L'important est d'avoir des compétences, et pas un rapport de
forces. Et puis, un rapport de forces, c'est un rapport de compétences.
Combien de militants se sont reconvertis ? Combien de gens qui partaient
à l'assaut du vieux monde sont maintenant des managers, etc...
Combien de gens aujourd'hui aussi considèrent que l'important
est de bien gérer une dimension de sa vie, c'est d'arriver à
prendre son plaisir indépendamment de sa réalité
sociale, donc on coupe des réalités, c'est de la gestion.
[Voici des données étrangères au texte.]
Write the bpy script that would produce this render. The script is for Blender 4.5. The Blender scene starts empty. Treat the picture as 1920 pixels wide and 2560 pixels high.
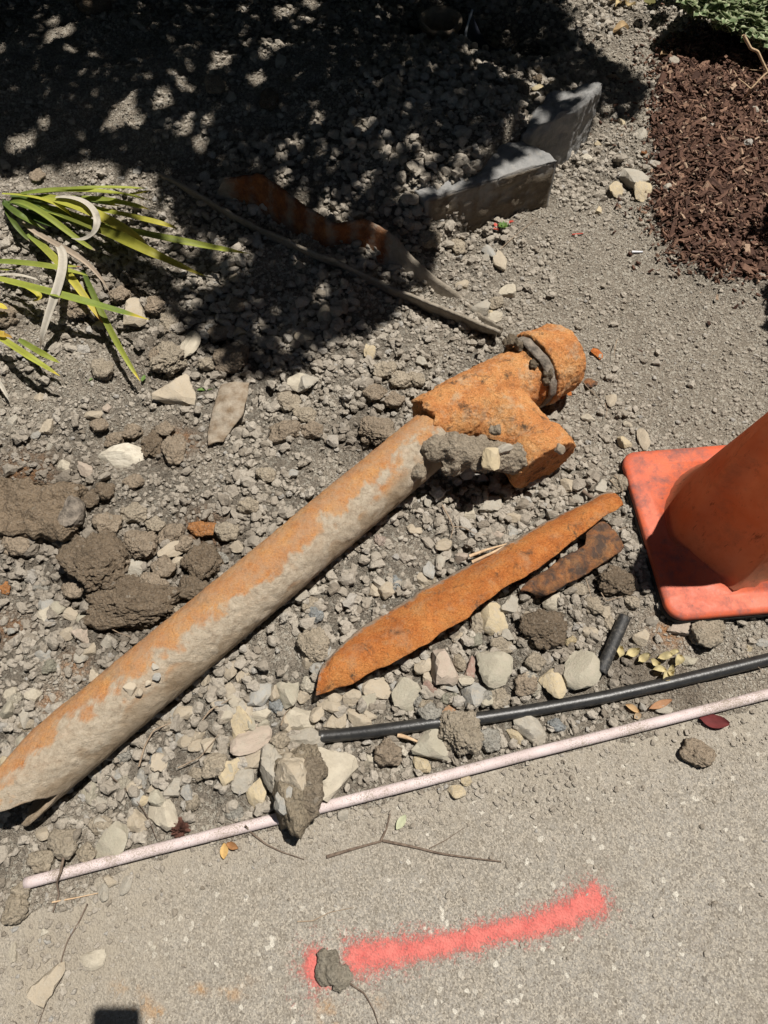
import bpy, bmesh, math, random
import numpy as np
from mathutils import Vector, Matrix

rng = np.random.default_rng(7)
random.seed(7)
scene = bpy.context.scene
col = scene.collection

# ---------------------------------------------------------------- camera
H = 1.25
PITCH = math.radians(62.0)
F = 1706.667                       # focal length in photo pixels (24 mm equivalent)
cp, sp = math.cos(PITCH), math.sin(PITCH)
cam_d = bpy.data.cameras.new('camera')
cam = bpy.data.objects.new('camera', cam_d)
col.objects.link(cam)
cam.location = (0, 0, H)
cam.rotation_euler = (math.pi / 2 - PITCH, 0, 0)
cam_d.sensor_fit = 'VERTICAL'
cam_d.sensor_height = 36.0
cam_d.sensor_width = 27.0
cam_d.lens = 24.0
cam_d.clip_start = 0.01
cam_d.clip_end = 500
scene.camera = cam

# ---------------------------------------------------------------- light
SUNX, SUNY = 0.285, 0.16          # horizontal run towards the sun per metre of height
to_sun = Vector((SUNX, SUNY, 1.0)).normalized()
sd = bpy.data.lights.new('sun', 'SUN')
sd.energy = 5.0
sd.angle = math.radians(0.53)
sd.color = (1.0, 0.95, 0.88)
sun = bpy.data.objects.new('sun', sd)
col.objects.link(sun)
sun.rotation_euler = to_sun.to_track_quat('Z', 'Y').to_euler()
sun.location = (2, 2, 8)

world = bpy.data.worlds.new('World')
scene.world = world
world.use_nodes = True
wn = world.node_tree.nodes
wl = world.node_tree.links
bg = wn['Background']
sky = wn.new('ShaderNodeTexSky')
sky.sky_type = 'NISHITA'
sky.sun_disc = False
sky.sun_elevation = math.asin(to_sun.z)
sky.sun_rotation = math.atan2(to_sun.x, to_sun.y)
wl.new(sky.outputs[0], bg.inputs[0])
bg.inputs[1].default_value = 0.05

scene.view_settings.view_transform = 'Standard'
scene.view_settings.look = 'None'
scene.view_settings.exposure = 0.36
scene.view_settings.gamma = 1.0
scene.view_settings.use_curve_mapping = False

# ---------------------------------------------------------------- helpers
def P(px, py, z=0.0):
    """point of the place seen at a photo pixel, at height z"""
    u = (px - 960.0) / F
    v = (py - 1280.0) / F
    t = (z - H) / (-sp - v * cp)
    return np.array([u * t, t * (cp - v * sp), z])

def proj(x, y, z):
    dz = z - H
    dep = y * cp - dz * sp
    upc = y * sp + dz * cp
    return 960 + F * x / dep, 1280 - F * upc / dep, dep

S = 1920 / 1659.0
def frame(x0, y0, s):
    return lambda x, y: (x0 + x / s, y0 + y / s)
FR = {
    'Q': frame(0, 0, 1 / S),
    'A': frame(500, 1500, 2.074), 'B': frame(1000, 1150, 2.765), 'C': frame(0, 1500, 2.765),
    'D': frame(0, 2000, 1.728), 'E': frame(1200, 1550, 2.304), 'F': frame(1150, 150, 3.318),
    'G': frame(0, 850, 2.074), 'L': frame(0, 400, 2.37), 'I': frame(900, 750, 2.37),
    'T': frame(960, 0, 1.728), 'U': frame(950, 0, 4.1475), 'K': frame(1220, 950, 2.37),
    'M': frame(400, 380, 1.843), 'S': frame(1560, 0, 4.608), 'N': frame(0, 0, 1.728),
    'R': frame(700, 2050, 1.843),
}
SCL = {'Q': 1 / S, 'A': 2.074, 'B': 2.765, 'C': 2.765, 'D': 1.728, 'E': 2.304, 'F': 3.318, 'G': 2.074,
       'L': 2.37, 'I': 2.37, 'T': 1.728, 'U': 4.1475, 'K': 2.37, 'M': 1.843, 'S': 4.608, 'N': 1.728, 'R': 1.843}

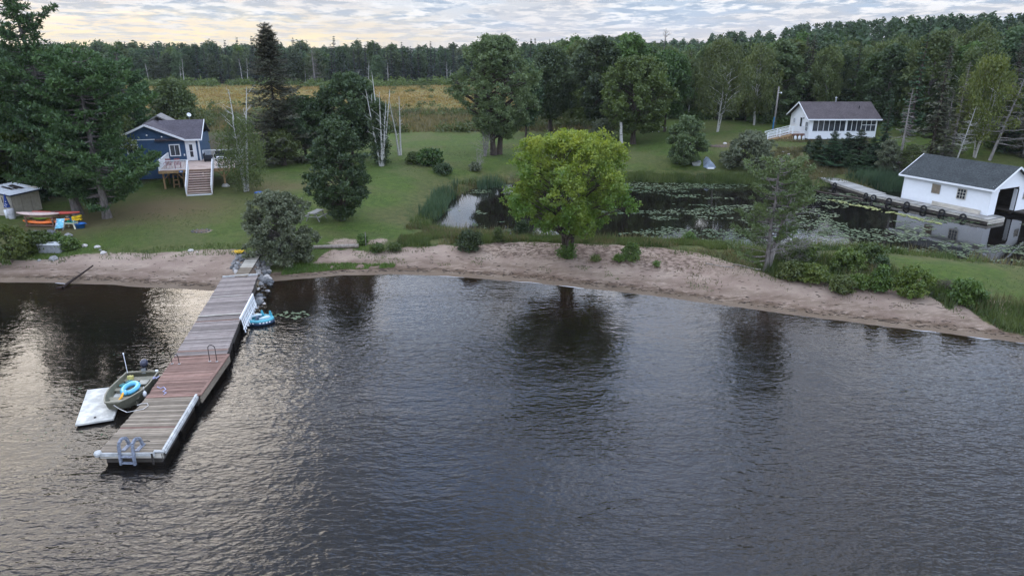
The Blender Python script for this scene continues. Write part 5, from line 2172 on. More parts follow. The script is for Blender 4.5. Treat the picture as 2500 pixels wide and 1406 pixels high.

C'est de la gestion ! Le technique passe avant le politique. Eh bien
je pense que ce n'est pas un hasard, je pense qu'il n'y a qu'une dimension
dangereuse pour le système tel que je viens de le décrire,
c'est que les citoyens se regroupent, que les citoyens tentent d'imaginer
une nouvelle manière de rationaliser, une nouvelle manière
de se vivre, de se concevoir, une nouvelle manière de penser
l'économie, et une nouvelle manière de penser les modèles.
Je n'insiste pas sur les propositions, on y reviendra dans le débat.
Je pense qu'il y a déjà toute une série d'expériences
qui pourrait permettre de dessiner ce que pourrait être une nouvelle
forme de démocratie, ce que pourrait être un Nouveau système
économique, ce que pourrait être une nouvelle manière
de se concevoir philosophiquement, une nouvelle manière de penser.